→ **LISTED ENTRIES**
########################################
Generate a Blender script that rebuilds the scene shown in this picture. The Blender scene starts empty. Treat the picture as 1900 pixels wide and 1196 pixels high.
########################################
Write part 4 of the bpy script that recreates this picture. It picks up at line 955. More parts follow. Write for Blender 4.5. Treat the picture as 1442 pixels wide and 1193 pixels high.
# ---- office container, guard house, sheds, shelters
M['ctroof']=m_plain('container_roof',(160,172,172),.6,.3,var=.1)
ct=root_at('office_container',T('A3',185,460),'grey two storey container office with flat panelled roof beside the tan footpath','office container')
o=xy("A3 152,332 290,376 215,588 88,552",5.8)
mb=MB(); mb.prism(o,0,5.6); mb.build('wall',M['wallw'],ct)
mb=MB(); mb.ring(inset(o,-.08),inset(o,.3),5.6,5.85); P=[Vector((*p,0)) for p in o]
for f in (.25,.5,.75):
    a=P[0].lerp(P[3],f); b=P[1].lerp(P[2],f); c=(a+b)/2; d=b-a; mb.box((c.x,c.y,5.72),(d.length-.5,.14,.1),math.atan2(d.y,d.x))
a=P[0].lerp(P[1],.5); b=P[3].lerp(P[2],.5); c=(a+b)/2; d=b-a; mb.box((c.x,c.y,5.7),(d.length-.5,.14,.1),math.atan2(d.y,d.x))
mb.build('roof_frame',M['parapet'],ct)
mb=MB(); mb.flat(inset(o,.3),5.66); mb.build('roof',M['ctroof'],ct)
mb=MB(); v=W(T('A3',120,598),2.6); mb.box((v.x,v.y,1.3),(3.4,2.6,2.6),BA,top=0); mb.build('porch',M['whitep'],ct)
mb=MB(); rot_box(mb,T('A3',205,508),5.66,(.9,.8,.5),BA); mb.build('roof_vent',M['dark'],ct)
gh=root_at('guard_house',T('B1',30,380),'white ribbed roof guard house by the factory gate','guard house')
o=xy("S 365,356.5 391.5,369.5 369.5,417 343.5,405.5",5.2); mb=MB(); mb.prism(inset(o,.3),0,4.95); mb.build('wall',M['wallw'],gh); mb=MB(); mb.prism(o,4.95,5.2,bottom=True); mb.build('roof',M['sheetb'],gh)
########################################
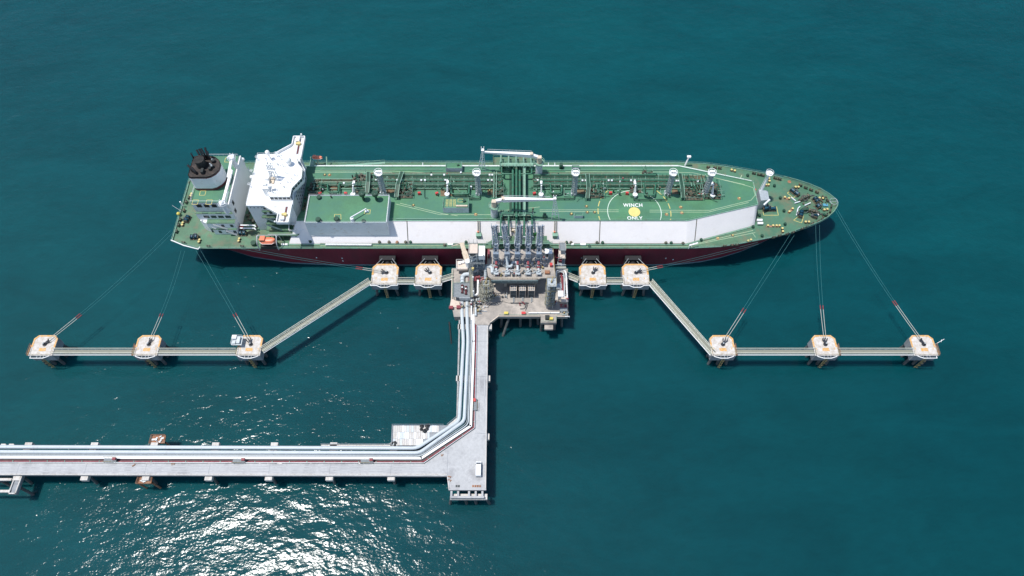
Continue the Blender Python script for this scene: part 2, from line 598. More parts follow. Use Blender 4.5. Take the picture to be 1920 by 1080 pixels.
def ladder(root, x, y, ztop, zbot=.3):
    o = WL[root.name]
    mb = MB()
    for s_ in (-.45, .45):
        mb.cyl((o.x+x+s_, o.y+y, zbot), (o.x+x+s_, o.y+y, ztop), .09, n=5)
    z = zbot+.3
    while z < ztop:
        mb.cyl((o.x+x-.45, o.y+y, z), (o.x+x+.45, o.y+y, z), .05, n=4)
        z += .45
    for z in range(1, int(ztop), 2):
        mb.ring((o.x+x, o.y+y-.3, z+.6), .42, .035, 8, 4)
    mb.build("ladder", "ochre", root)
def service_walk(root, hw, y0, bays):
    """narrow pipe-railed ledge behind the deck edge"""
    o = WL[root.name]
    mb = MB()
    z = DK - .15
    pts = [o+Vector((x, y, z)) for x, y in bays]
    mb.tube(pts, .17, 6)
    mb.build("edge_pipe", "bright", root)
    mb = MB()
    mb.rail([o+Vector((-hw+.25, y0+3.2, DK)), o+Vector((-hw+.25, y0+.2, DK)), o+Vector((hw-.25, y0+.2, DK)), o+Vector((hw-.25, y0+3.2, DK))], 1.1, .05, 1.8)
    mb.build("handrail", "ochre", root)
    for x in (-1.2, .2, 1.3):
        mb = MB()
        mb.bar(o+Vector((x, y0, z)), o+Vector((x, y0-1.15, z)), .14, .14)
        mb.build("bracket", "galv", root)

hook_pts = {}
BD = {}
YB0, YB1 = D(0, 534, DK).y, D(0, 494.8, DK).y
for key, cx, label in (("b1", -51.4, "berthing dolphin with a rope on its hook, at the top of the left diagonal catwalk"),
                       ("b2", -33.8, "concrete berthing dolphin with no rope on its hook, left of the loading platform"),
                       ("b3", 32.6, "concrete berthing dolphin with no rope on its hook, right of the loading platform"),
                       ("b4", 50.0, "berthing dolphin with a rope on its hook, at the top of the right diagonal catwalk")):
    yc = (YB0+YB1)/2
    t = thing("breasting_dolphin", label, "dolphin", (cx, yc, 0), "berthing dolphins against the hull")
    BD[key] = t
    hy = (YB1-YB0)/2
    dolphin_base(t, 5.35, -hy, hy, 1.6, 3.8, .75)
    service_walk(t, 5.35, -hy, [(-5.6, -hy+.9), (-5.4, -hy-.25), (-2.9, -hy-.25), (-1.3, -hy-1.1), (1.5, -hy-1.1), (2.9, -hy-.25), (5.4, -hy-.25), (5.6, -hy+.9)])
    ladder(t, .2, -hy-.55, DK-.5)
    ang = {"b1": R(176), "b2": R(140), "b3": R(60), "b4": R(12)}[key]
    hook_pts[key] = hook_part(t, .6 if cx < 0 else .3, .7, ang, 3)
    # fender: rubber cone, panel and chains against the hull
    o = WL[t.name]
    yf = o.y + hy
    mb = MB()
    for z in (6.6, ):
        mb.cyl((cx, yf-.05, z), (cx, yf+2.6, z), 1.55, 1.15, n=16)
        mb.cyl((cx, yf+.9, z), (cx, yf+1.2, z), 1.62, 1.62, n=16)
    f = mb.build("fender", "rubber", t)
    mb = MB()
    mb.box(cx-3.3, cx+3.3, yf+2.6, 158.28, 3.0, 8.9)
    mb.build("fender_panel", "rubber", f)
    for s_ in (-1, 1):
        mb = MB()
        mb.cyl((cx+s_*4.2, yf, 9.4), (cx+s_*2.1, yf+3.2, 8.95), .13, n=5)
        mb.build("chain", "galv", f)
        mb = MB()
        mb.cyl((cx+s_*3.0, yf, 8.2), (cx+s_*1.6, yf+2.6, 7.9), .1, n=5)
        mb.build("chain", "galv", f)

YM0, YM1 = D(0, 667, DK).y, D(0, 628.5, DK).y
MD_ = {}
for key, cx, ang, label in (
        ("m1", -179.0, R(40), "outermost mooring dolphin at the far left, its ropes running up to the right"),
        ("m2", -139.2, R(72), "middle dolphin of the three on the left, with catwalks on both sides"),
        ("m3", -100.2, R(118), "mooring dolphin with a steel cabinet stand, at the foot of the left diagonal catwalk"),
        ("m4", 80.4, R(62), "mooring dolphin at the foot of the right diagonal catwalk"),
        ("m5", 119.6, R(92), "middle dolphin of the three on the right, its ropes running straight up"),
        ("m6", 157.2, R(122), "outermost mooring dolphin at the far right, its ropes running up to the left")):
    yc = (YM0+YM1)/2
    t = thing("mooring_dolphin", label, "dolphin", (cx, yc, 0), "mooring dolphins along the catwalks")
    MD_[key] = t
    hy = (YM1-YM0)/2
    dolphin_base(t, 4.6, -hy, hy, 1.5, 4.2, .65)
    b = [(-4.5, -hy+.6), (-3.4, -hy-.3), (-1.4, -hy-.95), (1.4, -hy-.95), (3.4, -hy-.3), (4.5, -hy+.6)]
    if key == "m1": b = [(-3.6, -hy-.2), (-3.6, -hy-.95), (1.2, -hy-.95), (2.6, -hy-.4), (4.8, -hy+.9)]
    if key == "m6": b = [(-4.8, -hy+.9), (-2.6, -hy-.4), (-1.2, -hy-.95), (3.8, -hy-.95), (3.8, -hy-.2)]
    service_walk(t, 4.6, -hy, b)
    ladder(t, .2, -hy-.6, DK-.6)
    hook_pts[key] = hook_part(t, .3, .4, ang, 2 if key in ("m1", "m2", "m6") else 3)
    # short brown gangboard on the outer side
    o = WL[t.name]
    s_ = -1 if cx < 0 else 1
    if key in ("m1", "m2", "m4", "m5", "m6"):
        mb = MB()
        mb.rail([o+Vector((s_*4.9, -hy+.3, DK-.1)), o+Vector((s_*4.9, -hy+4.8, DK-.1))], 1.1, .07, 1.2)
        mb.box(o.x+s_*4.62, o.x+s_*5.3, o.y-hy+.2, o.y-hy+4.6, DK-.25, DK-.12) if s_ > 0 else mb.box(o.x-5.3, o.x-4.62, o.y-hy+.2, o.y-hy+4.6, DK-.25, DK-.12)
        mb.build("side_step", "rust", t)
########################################
→ **YOUR OBJECTIVE**
List every line from the entries above in which "that" appears.

→ **REPLY**
Generate a Blender script that rebuilds the scene shown in this picture. The Blender scene starts empty. Treat the picture as 1900 pixels wide and 1196 pixels high.
Write part 4 of the bpy script that recreates this picture. It picks up at line 955. More parts follow. Write for Blender 4.5. Treat the picture as 1442 pixels wide and 1193 pixels high.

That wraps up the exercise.